During a panel with former President Bill Clinton and other world leaders Wednesday, South Africa's President Cyril Ramaphosa stressed that his African National Congress (ANC) has a mandate to push through land reform in his country.

"We're trying to undo what was set in place by colonialists. One of the reasons the ANC was formed was to deal with the land issue," Ramaphosa told Clinton. "It is the wound and salt in the hearts and minds of South Africans…. It's a festering sore. Let's make sure that it [land] is available to the majority of the population."

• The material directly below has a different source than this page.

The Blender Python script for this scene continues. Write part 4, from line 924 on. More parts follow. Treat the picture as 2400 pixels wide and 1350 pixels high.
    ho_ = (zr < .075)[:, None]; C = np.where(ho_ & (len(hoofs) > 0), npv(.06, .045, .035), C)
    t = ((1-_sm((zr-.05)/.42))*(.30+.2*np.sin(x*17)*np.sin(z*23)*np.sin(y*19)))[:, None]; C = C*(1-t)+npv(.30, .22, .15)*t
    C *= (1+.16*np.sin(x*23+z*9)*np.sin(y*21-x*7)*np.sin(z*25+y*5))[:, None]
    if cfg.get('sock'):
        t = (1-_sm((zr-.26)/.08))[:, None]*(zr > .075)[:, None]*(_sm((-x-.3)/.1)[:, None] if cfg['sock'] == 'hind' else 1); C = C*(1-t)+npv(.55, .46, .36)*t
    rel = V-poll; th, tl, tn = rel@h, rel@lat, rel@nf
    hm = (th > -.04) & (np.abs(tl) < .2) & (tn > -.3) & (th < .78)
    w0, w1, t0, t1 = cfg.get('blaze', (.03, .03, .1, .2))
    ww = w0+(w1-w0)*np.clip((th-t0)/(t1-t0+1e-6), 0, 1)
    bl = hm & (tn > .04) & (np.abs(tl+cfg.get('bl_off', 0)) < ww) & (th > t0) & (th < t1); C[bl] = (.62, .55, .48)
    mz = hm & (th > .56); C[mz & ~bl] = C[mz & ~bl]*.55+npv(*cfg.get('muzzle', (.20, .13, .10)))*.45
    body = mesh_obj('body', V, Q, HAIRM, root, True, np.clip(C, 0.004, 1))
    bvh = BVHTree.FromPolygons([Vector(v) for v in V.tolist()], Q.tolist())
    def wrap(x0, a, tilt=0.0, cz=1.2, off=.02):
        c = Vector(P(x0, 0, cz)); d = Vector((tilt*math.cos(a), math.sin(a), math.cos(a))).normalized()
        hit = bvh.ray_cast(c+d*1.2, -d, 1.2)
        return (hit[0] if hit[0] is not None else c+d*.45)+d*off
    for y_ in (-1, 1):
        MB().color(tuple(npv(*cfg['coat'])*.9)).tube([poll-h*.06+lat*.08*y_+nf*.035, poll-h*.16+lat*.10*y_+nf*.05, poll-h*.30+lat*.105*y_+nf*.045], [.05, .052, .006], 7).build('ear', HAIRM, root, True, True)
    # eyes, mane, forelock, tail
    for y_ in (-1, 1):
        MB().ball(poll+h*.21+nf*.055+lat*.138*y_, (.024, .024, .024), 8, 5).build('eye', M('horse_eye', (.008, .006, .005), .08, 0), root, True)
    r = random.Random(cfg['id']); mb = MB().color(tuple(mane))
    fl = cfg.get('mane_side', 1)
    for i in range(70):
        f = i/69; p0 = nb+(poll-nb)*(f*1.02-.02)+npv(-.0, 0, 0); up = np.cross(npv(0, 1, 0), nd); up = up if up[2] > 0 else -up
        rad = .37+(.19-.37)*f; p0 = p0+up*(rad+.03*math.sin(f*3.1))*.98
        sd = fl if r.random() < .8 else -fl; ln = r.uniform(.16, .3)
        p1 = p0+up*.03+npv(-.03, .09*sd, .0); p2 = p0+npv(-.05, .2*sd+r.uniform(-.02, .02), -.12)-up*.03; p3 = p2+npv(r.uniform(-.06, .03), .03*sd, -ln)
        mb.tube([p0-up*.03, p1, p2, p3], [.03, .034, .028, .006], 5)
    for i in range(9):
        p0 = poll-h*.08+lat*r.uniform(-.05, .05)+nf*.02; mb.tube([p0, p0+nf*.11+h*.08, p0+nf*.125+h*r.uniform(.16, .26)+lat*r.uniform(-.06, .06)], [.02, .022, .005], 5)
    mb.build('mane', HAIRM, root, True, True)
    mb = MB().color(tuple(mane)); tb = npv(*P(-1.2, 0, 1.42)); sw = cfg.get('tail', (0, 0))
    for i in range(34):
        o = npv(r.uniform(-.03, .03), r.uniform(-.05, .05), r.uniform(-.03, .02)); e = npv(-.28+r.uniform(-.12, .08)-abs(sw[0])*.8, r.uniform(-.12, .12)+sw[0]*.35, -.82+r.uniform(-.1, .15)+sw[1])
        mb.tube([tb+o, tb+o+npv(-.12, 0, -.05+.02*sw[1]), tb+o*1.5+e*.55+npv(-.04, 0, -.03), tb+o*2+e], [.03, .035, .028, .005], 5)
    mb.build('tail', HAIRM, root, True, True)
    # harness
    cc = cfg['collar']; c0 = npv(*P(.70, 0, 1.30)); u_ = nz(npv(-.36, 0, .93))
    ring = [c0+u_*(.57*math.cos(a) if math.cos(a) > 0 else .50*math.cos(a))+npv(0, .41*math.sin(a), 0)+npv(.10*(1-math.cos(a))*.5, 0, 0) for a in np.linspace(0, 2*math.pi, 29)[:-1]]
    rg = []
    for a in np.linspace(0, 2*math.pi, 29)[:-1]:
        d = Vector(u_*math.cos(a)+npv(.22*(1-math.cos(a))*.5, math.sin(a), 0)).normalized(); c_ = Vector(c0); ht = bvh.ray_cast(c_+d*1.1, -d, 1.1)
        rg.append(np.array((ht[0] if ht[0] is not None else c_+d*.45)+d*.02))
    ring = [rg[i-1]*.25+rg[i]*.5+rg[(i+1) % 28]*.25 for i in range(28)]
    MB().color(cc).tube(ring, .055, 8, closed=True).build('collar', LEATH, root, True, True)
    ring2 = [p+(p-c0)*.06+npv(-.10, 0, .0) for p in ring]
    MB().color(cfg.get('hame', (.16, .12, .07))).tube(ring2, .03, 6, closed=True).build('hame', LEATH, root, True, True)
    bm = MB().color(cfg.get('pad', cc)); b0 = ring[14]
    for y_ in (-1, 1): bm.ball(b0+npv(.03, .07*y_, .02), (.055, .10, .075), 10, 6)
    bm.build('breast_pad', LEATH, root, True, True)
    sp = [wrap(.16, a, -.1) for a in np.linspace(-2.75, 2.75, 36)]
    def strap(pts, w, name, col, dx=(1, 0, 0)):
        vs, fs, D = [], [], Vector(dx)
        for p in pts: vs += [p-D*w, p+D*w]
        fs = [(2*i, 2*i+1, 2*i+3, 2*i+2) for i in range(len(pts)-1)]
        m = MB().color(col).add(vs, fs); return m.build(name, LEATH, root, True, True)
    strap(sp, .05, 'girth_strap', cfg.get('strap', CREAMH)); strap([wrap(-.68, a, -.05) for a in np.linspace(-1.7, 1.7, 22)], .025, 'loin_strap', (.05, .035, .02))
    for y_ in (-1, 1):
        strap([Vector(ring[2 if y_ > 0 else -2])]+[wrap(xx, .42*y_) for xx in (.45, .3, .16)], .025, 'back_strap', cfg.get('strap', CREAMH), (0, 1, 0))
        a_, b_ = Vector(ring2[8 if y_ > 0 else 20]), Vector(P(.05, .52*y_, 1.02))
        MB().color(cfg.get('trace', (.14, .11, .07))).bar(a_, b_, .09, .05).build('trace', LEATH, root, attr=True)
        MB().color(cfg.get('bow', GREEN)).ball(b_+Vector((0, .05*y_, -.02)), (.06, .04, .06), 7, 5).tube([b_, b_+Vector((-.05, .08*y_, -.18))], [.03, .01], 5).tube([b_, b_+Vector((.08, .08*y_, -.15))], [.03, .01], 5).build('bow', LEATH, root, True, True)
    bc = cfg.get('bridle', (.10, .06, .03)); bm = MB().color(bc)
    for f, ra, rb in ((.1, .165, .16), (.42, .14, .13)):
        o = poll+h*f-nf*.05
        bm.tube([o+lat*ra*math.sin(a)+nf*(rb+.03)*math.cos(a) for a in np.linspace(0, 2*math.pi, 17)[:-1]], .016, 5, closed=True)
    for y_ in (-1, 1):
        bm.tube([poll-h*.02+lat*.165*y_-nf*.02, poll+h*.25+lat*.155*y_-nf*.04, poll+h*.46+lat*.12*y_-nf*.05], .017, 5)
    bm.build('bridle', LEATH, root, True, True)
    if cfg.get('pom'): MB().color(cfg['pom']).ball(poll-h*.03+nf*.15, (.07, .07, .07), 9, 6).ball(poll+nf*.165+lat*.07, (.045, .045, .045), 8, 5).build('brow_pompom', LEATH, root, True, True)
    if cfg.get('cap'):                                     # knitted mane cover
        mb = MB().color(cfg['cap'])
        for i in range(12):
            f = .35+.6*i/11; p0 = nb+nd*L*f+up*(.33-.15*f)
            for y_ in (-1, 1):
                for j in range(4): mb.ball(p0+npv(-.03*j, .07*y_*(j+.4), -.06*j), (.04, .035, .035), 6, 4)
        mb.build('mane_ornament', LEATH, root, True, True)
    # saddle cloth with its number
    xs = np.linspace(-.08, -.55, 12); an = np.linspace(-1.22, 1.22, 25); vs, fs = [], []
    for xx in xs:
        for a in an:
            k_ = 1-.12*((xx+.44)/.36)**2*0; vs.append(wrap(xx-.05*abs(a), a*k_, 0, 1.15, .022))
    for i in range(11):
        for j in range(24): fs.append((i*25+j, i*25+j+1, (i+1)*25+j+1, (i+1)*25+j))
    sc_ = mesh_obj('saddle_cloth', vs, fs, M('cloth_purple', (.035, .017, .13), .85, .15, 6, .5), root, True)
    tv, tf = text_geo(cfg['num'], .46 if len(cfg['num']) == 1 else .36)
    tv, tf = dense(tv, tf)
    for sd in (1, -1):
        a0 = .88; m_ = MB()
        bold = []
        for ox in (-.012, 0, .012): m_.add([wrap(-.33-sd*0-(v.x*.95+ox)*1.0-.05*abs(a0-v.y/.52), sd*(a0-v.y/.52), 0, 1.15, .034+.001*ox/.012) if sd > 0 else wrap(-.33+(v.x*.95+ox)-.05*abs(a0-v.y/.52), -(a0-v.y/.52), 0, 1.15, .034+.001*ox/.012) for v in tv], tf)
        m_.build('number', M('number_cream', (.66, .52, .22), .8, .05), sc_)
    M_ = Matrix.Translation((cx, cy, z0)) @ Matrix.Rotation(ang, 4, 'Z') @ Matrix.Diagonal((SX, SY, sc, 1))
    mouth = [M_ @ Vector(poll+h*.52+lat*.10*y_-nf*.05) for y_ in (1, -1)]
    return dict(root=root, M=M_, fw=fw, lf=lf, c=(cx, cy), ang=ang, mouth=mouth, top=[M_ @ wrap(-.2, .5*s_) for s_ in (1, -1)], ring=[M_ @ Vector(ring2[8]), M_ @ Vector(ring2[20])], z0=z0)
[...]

Land reform has become an especially contentious issue since Ramaphosa took over as president following Jacob Zuma's resignation in February. During the transition from apartheid to democracy in the early 1990s, the new constitution noted that land should be returned to people who had been dispossessed during colonialism and apartheid. The country's 1913 Natives Land Act had reserved around 93 percent of the country's farmland for white farmers, despite the fact that white colonialists were a minority of the population.

More than a century later, the vast majority of the country's land is still in the hands of white farmers, according to Ramaphosa, and added that making land ownership more equitable has become one of the government's signature missions. The government even proposed a bill that would allow it to seize land from white farmers without compensation. However, the idea drew backlash and was later dropped, but not before the plight of South Africa's white farmers became a cause célèbre for white nationalists around the world.

South African President Matamela Cyril Ramaphosa addresses the 73rd session of the General Assembly at the United Nations in New York, on September 25. During a panel with former President Bill Clinton and other world leaders Wednesday, Ramaphosa stressed that his African National Congress (ANC) has a mandate to push through land reform in his country. Timothy Clary/AFP/Getty Images

Countries such as Russia and Australia have opened their doors to some white South African farmers in response to sensationalized news reports that the farmers are being persecuted. Even Fox News anchor Tucker Carlson promoted stories claiming that white South Africans were being targeted, a statement that was later repeated via Twitter by President Donald Trump.

Nevertheless, Ramaphosa and the ANC stood by the policy.

"The expropriation of land without compensation as one of the measures to ensure that land reform is implemented in a way that increases agricultural production, improves food security and ensures that the land is returned to those...from whom it was taken under colonialism and apartheid," the ANC said in a statement at the time.

Around 72 percent of farms and agricultural land in South Africa is currently owned by whites, who make up just 8.2 percent of the population. Black South Africans, who make up over 80 percent of the population, own just 4 percent of the land, according to official statistics.